(Data to use)

• • • •

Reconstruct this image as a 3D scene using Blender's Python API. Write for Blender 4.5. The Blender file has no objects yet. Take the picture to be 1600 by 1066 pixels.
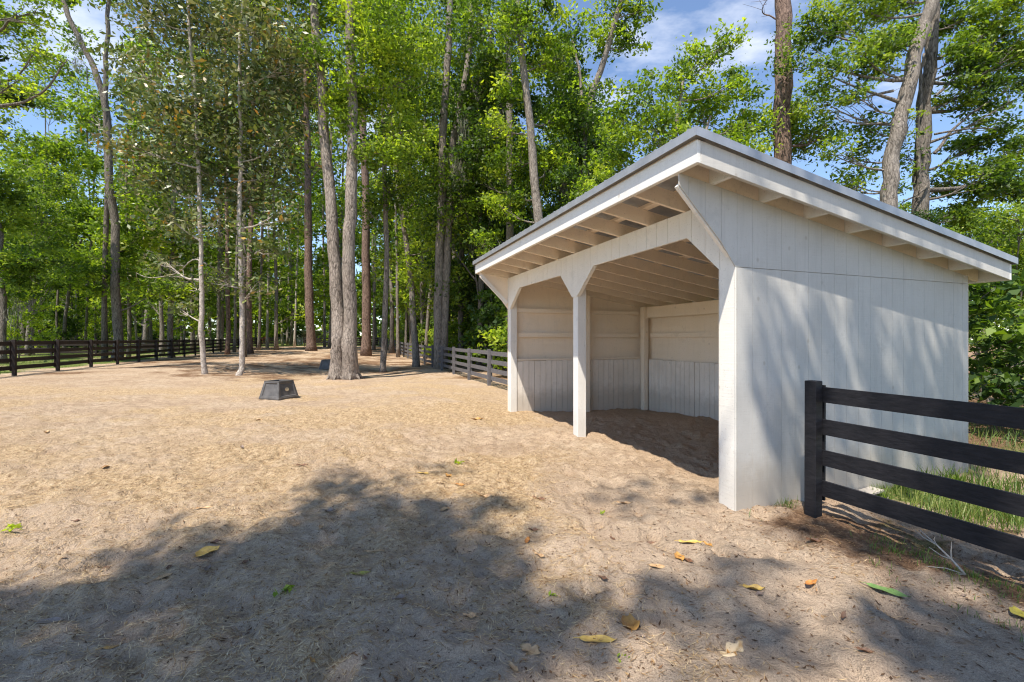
import bpy, math, random
import numpy as np
from mathutils import Vector

R = np.random.RandomState(7)
rnd = random.Random(11)
SC = bpy.context.scene
COL = SC.collection

# ------------------------------------------------------------------ camera
H, F, PX0, PY0 = 1.72, 700.0, 800.0, 529.84
def at(px, py, Y):
    return np.array([(px - PX0) / F * Y, Y, H + (PY0 - py) / F * Y])
cam = bpy.data.cameras.new("camera")
cam.sensor_width = 36.0
cam.lens = F / 1600 * 36
cam.shift_y = -(533 - PY0) / 1600
cam.clip_end = 3000
cam.clip_start = 0.05
camo = bpy.data.objects.new("camera", cam)
camo.location = (0, 0, H)
camo.rotation_euler = (math.radians(90), 0, 0)
COL.objects.link(camo)
SC.camera = camo

# ------------------------------------------------------------------ shed frame (u along the open front, v to the back)
TH = 0.3557
C0 = np.array([2.2412, 4.4916])
UU = np.array([-math.sin(TH), math.cos(TH)])
VV = np.array([math.cos(TH), math.sin(TH)])
def P(u, v, z):
    q = C0 + u * UU + v * VV
    return (q[0], q[1], z)
def UV(x, y):
    dx = x - C0[0]; dy = y - C0[1]
    return dx * UU[0] + dy * UU[1], dx * VV[0] + dy * VV[1]

# ------------------------------------------------------------------ terrain
def sm(t):
    t = np.clip(t, 0, 1)
    return t * t * (3 - 2 * t)
def hash2(i, j, s):
    n = (i * 374761393 + j * 668265263 + s * 974711) & 0x7fffffff
    n = ((n ^ (n >> 13)) * 1274126177) & 0x7fffffff
    return ((n ^ (n >> 16)) & 0xffff) / 65535.0
def vnoise(x, y, s=0):
    xi = np.floor(x).astype(np.int64); yi = np.floor(y).astype(np.int64)
    fx = x - xi; fy = y - yi
    fx = fx * fx * (3 - 2 * fx); fy = fy * fy * (3 - 2 * fy)
    a = hash2(xi, yi, s); b = hash2(xi + 1, yi, s); c = hash2(xi, yi + 1, s); d = hash2(xi + 1, yi + 1, s)
    return (a * (1 - fx) + b * fx) * (1 - fy) + (c * (1 - fx) + d * fx) * fy - .5
def fbm(x, y, s=0, o=4):
    r = 0; a = 1.0
    for k in range(o):
        r = r + a * vnoise(x * 2 ** k + 17.3 * k, y * 2 ** k - 9.1 * k, s + k); a *= .5
    return r
MOUNDS = []          # (x, y, height, radius)
def base_z(x, y):
    x = np.asarray(x, float); y = np.asarray(y, float)
    z = .35 * sm((-x - 6) / 12) * sm((y + 2) / 14) + .008 * np.clip(y - 40, 0, 60)
    u, v = UV(x, y)
    z = z - .15 * np.exp(-(((u - 6.4) / 1.6) ** 2 + ((v - 3.4) / 2.2) ** 2))
    z = z + .07 * np.exp(-(((u - 3.37) / 1.0) ** 2 + (v / .7) ** 2))
    z = z - .09 * sm((-u + .3) / .8) * sm((v - .35) / .8) * sm((8 - v) / 3)
    for mx, my, mh, mr in MOUNDS:
        z = z + mh * np.exp(-((x - mx) ** 2 + (y - my) ** 2) / mr ** 2)
    return z
def gz(x, y):
    return float(base_z(x, y))
def micro(x, y):
    d = np.hypot(x, y)
    near = np.clip((20 - d) / 13, 0, 1)
    lum = .06 * fbm(x * 1.1, y * 1.1, 3, 3) + .055 * fbm(x * 3.6, y * 3.6, 9, 3)
    pits = np.clip(vnoise(x * 4.1, y * 4.1, 21) - .16, 0, 1) * -.20 + np.clip(vnoise(x * 7.3 + 3, y * 7.3, 25) - .2, 0, 1) * -.11
    fine = .026 * fbm(x * 12, y * 12, 31, 2)
    for hx, hy, hd, hr in ((-2.19, 2.57, .075, .10), (-2.05, 2.40, .06, .09), (-2.75, 2.62, .045, .09), (-1.2, 2.75, .04, .08), (-2.45, 2.95, .035, .10)):
        fine = fine - hd * np.exp(-(((x - hx) / hr) ** 2 + ((y - hy) / (hr * .7)) ** 2) ** 1.5) + .4 * hd * np.exp(-(((x - hx) / (1.9 * hr)) ** 2 + ((y - hy - .09) / (hr * .6)) ** 2))
    for cs, sd in ((.36, 101), (.47, 131)):
        xi = np.floor(x / cs).astype(np.int64); yi = np.floor(y / cs).astype(np.int64)
        px_ = (xi + .5 + (hash2(xi, yi, sd) - .5) * .45) * cs; py_ = (yi + .5 + (hash2(xi, yi, sd + 1) - .5) * .45) * cs
        on = (hash2(xi, yi, sd + 2) < .55) * (.4 + .9 * hash2(xi, yi, sd + 3)); an = hash2(xi, yi, sd + 4) * 6.28
        ex = x - px_; ey = y - py_; lx = ex * np.cos(an) + ey * np.sin(an); ly = -ex * np.sin(an) + ey * np.cos(an)
        dd = np.hypot(lx / 1.15, ly / .9)
        fine = fine + on * (-.034 * np.exp(-(dd / .062) ** 4) + .013 * np.exp(-((dd - .092) / .022) ** 2))
    wl = np.exp(-((u + .02) / .13) ** 2) * ((v > -.1) & (v < 4.1)) + np.exp(-((v - .0) / .13) ** 2) * ((u > -.1) & (u < .3))
    fine = fine + np.clip(wl, 0, 1) * (.045 + .09 * fbm(x * 3.1, y * 3.1, 77, 3))
    return (lum + pits + fine) * near + .05 * fbm(x * .35, y * .35, 41, 3) * np.clip((d - 4) / 10, 0, 1)
def ground(px, py):
    Y = 20.0
    for k in range(60):
        z = gz((px - PX0) / F * Y, Y)
        Y = .5 * Y + .5 * F * (H - z) / (py - PY0)
    return np.array([(px - PX0) / F * Y, Y, gz((px - PX0) / F * Y, Y)])

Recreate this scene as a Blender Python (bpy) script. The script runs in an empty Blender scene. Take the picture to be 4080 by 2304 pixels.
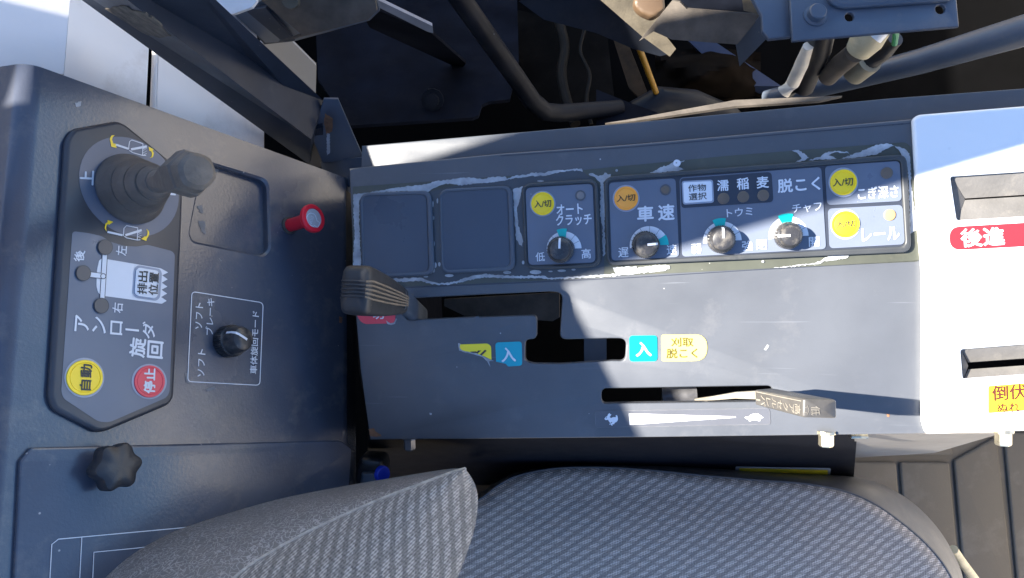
import bpy, bmesh, math, random
from mathutils import Vector, Matrix
from mathutils import noise as mnoise
R = math.radians
random.seed(7)
sc = bpy.context.scene
COL = sc.collection

# ------------------------------------------------------------------ camera, sky, sun, exposure
CX, CY, F, H = 2040.0, 1152.0, 26 / 36 * 4080, .49
cam_d = bpy.data.cameras.new("camera"); cam_d.sensor_width = 36; cam_d.lens = 26
cam_d.clip_start = .01; cam_d.clip_end = 4000
cam = bpy.data.objects.new("camera", cam_d); COL.objects.link(cam); cam.location = (0, 0, H)
sc.camera = cam
SUN_EL = 37.0
SUN_AZ = Vector((-.993, .115, 0)).normalized()
SUN = (SUN_AZ * math.cos(R(SUN_EL)) + Vector((0, 0, math.sin(R(SUN_EL))))).normalized()
w = bpy.data.worlds.new("World"); sc.world = w; w.use_nodes = True
wn = w.node_tree
bg = wn.nodes.get("Background") or wn.nodes.new("ShaderNodeBackground")
sky = wn.nodes.new("ShaderNodeTexSky"); sky.sky_type = 'NISHITA'; sky.sun_disc = False
sky.sun_elevation = R(SUN_EL); sky.sun_rotation = math.atan2(SUN_AZ.x, SUN_AZ.y)
sky.air_density = 1.0; sky.dust_density = .5; sky.ozone_density = 6
wn.links.new(sky.outputs[0], bg.inputs[0]); bg.inputs[1].default_value = .075
sd = bpy.data.lights.new("sun", 'SUN'); sd.energy = 5.0; sd.angle = R(.53); sd.color = (1, .93, .82)
so = bpy.data.objects.new("sun", sd); COL.objects.link(so)
so.rotation_euler = (-SUN).to_track_quat('-Z', 'Y').to_euler()
so.location = SUN * 5
sc.view_settings.view_transform = 'Standard'; sc.view_settings.look = 'None'
sc.view_settings.exposure = 2.45; sc.view_settings.gamma = 1
sc.view_settings.use_curve_mapping = False
sc.render.engine = 'CYCLES'
sc.cycles.max_bounces = 8

# ------------------------------------------------------------------ photograph measurements -> points in the place
def zm(x0, y0, s): return lambda x, y: (x0 + x * s, y0 + y * s)
V = zm(0, 0, 1.58385)
Z1 = zm(0, 0, .5499); Z2 = zm(1200, 0, .6211); Z3 = zm(2500, 0, .6134); Z4 = zm(100, 450, .4467)
Z5 = zm(100, 900, .5844); Z6 = zm(680, 600, .5154); Z7 = zm(680, 1100, .5842); Z8 = zm(1380, 600, .4270)
Z9 = zm(2350, 560, .3712); Z10 = zm(2900, 560, .3711); Z11 = zm(1300, 1000, .55); Z12 = zm(2300, 1200, .5435)
Z13 = zm(3500, 400, .9619); Z14 = zm(0, 1700, .7764); Z15 = zm(2000, 1700, .8075); Z16 = zm(1300, 1040, .2062)
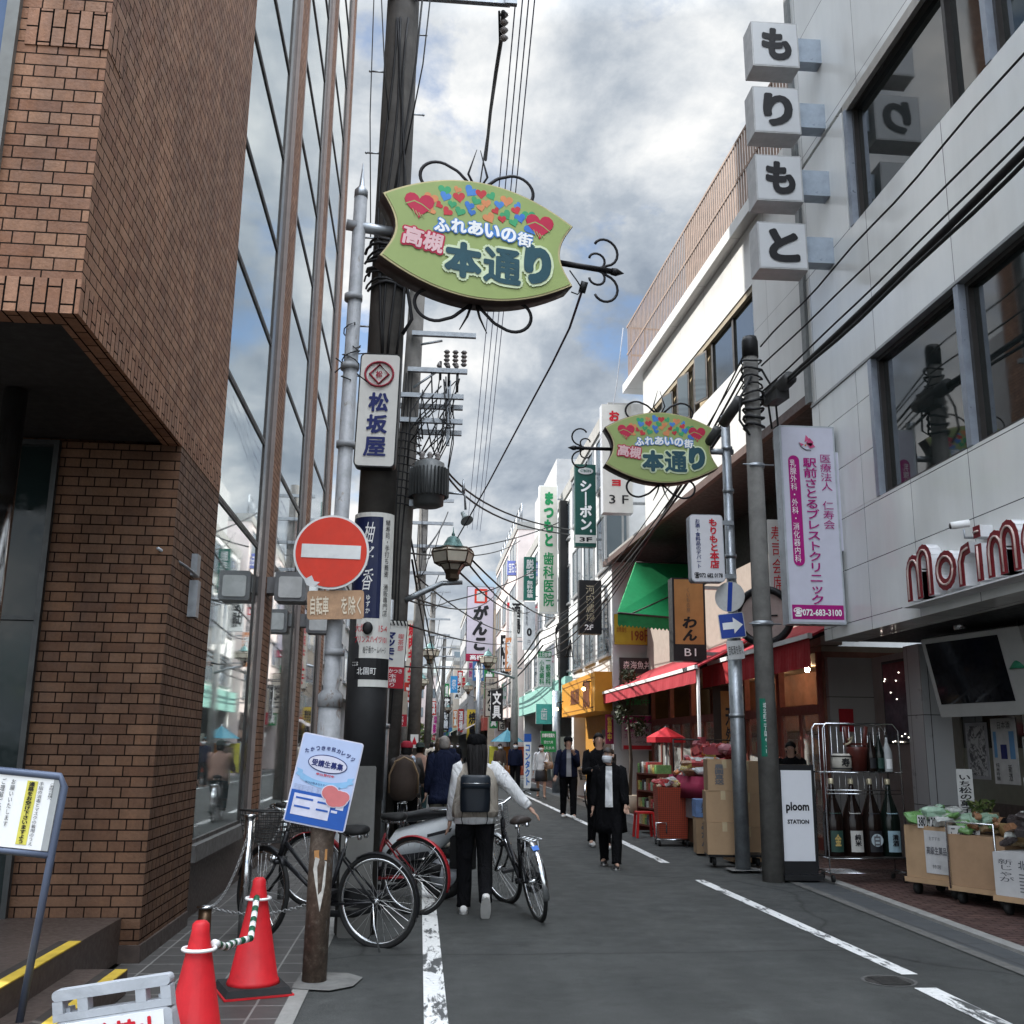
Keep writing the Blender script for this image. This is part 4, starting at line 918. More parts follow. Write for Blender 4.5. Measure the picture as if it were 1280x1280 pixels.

• • • •

(What the exercise asks)
Show every line in the records above that contains the word "picture".

(Finished exercise)
Reconstruct this image as a 3D scene using Blender's Python API. Write for Blender 4.5. The Blender file has no objects yet. Take the picture to be 1600 by 1066 pixels.
Recreate this scene as a Blender Python (bpy) script. The script runs in an empty Blender scene. Take the picture to be 4080 by 2304 pixels.
Keep writing the Blender script for this image. This is part 4, starting at line 918. More parts follow. Write for Blender 4.5. Measure the picture as if it were 1280x1280 pixels.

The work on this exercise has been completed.